Is a conclusion absolutely necessary?

This is a bit of a controversial topic, as we have been conditioned to expect conclusions for pretty much any kind of writing. We crave conclusions because they signify the end of a thought process and synthesize ideas, tying the entire paper together. This is helpful, but do we need to devote an entire paragraph or section of all our papers to a conclusion? The answer is no, depending on what kind of writing you're doing.

For example, if you're writing a research paper on the impact of aging on cellular composition for your chemistry class, odds are you're going to need to include a conclusion to synthesize your findings and explain why they matter. Ending this kind of paper with no conclusion leaves much undiscussed, especially considering this type of conclusion is meant to discuss findings and what those findings mean for future research about the topic. For this, we think conclusions are necessary.

So, when might a conclusion be unnecessary? For example, when you're writing an academic paper on a particular topic, such as a specific character's role in the plot of a novel, a conclusion might not be needed. As we previously discussed, you want to avoid repetition and redundancy. It might be that you devoted a lot of time in your body paragraphs to fully analyzing the character's role, expanding upon your thoughts with lots of quotes and evidence.

If you feel like you have proved your thesis throughout the body of your paper, you might not want to write a conclusion that just repeats everything you've been consistently discussing. If that is the case, you can devote the final two sentences or so of your final body paragraph to wrapping up your paper. Is this a typical conclusion? No, but that does not mean it's not effective. In fact, ending a paper like this can be just as effective, if not more effective, than writing a repetitive conclusion. Be sure that those last couple of sentences provide implications for future research or tie in with specific modern events, and you have yourself a conclusion within your final body paragraph.

In conclusion of conclusions

The key to writing a successful, effective conclusion is remaining simple and concise while highlighting the key features of your paper.
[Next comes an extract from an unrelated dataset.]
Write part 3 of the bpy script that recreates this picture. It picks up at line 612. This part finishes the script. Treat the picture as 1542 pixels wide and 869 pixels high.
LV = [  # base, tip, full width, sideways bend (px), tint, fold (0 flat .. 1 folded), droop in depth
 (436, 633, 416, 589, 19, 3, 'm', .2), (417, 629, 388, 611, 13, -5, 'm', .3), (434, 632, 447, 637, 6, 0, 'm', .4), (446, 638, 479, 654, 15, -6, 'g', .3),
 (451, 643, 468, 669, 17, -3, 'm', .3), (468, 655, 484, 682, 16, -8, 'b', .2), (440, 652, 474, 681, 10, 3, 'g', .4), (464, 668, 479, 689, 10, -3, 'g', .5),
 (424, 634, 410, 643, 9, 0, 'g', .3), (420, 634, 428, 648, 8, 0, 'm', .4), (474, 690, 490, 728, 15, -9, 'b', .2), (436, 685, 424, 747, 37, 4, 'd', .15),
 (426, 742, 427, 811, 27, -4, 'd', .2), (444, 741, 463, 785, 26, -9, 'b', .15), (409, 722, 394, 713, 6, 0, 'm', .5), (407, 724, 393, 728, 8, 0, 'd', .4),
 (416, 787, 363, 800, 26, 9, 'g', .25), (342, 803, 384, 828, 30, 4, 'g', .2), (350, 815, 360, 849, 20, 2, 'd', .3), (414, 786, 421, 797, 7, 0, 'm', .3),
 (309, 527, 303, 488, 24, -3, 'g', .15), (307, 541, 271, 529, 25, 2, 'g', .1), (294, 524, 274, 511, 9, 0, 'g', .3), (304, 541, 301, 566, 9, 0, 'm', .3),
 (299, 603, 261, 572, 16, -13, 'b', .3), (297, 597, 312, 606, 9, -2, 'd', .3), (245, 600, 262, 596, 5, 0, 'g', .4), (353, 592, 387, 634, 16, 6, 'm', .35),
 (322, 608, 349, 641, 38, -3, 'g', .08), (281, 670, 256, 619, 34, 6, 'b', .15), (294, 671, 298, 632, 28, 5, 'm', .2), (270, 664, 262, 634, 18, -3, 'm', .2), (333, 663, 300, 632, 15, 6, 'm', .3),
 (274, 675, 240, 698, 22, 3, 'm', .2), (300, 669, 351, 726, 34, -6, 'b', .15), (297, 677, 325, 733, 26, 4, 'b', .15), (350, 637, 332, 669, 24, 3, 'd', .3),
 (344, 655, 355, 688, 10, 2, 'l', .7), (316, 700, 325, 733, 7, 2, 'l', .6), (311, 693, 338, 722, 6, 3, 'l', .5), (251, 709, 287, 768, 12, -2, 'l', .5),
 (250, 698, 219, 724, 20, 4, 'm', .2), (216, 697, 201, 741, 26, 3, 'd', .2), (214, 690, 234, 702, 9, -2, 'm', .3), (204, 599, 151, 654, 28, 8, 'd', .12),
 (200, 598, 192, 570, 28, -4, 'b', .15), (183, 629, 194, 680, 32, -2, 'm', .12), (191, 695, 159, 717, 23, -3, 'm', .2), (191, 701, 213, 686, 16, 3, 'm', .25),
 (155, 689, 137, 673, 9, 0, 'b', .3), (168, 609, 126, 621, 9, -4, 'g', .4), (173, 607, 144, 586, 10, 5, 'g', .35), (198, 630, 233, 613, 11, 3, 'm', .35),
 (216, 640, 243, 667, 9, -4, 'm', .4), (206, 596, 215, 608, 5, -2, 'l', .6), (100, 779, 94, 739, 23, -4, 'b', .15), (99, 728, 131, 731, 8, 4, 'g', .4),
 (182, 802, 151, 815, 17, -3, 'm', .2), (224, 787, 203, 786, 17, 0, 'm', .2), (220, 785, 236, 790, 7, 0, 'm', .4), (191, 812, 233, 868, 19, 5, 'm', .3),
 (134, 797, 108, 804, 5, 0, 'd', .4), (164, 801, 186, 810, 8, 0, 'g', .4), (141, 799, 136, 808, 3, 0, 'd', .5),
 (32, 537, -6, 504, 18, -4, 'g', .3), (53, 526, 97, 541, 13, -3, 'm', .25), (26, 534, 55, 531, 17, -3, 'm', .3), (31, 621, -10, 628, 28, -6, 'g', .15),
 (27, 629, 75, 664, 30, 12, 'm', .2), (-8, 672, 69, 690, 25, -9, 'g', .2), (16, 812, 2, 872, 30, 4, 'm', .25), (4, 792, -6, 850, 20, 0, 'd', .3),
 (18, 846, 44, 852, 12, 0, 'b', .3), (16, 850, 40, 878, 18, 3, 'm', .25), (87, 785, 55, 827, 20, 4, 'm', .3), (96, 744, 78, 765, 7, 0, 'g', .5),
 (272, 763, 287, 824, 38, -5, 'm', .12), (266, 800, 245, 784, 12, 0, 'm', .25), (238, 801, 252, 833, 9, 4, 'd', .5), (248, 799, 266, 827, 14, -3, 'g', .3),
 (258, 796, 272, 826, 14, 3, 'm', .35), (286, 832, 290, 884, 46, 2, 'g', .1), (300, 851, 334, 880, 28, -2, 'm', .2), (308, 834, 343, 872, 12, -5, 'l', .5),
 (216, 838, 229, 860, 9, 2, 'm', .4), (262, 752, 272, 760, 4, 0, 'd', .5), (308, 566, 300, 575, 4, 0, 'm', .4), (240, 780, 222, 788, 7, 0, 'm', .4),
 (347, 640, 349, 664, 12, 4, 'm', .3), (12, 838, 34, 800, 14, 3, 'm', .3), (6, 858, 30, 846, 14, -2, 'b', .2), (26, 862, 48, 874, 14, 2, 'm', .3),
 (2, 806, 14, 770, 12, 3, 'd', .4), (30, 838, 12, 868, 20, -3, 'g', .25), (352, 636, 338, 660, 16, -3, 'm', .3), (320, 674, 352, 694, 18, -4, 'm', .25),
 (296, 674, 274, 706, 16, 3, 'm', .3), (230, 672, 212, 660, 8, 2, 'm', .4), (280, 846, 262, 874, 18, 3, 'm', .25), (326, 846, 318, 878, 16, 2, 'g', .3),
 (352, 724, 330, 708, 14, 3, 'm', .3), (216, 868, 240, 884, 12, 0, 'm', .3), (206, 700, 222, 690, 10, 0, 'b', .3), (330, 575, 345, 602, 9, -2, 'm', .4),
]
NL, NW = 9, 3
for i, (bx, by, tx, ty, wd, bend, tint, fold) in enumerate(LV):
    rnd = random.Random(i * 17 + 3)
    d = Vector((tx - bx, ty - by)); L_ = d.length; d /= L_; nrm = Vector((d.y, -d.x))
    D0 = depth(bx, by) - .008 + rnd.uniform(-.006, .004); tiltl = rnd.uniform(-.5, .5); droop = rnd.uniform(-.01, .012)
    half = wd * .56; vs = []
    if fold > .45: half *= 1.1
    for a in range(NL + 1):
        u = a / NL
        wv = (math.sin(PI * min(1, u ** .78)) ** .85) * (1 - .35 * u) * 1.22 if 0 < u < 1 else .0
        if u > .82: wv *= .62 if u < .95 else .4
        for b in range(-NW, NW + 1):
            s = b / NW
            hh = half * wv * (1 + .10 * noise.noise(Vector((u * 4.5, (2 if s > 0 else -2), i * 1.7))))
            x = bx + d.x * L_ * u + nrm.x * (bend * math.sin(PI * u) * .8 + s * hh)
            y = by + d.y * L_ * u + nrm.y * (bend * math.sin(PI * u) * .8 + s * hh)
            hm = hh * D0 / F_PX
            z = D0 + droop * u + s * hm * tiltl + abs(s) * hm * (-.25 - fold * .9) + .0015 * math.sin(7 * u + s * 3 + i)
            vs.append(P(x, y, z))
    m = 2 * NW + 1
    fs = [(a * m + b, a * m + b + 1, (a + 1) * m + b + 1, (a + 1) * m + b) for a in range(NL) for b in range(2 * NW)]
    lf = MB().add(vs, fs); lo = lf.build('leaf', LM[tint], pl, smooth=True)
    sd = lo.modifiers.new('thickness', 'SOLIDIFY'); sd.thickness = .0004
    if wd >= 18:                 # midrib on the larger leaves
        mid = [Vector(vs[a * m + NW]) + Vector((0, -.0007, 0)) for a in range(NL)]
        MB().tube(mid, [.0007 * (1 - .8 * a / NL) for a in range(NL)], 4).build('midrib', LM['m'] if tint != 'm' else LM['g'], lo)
In doing this, you'll draw attention to what is most important without complicating your previous work. After all, we want our readers to feel like what they read matters and has a purpose, so a direct conclusion will solidify this.

While you may be in the home stretch of writing your paper, you should make sure to take your time. Remember, your conclusion is only as good as the rest of your paper, so be sure to spend an equal amount of time on the introduction and body paragraphs as you do your final paragraph. Small errors will discredit your argument, so be sure to remain strong and steady as you bang that last bit of writing out!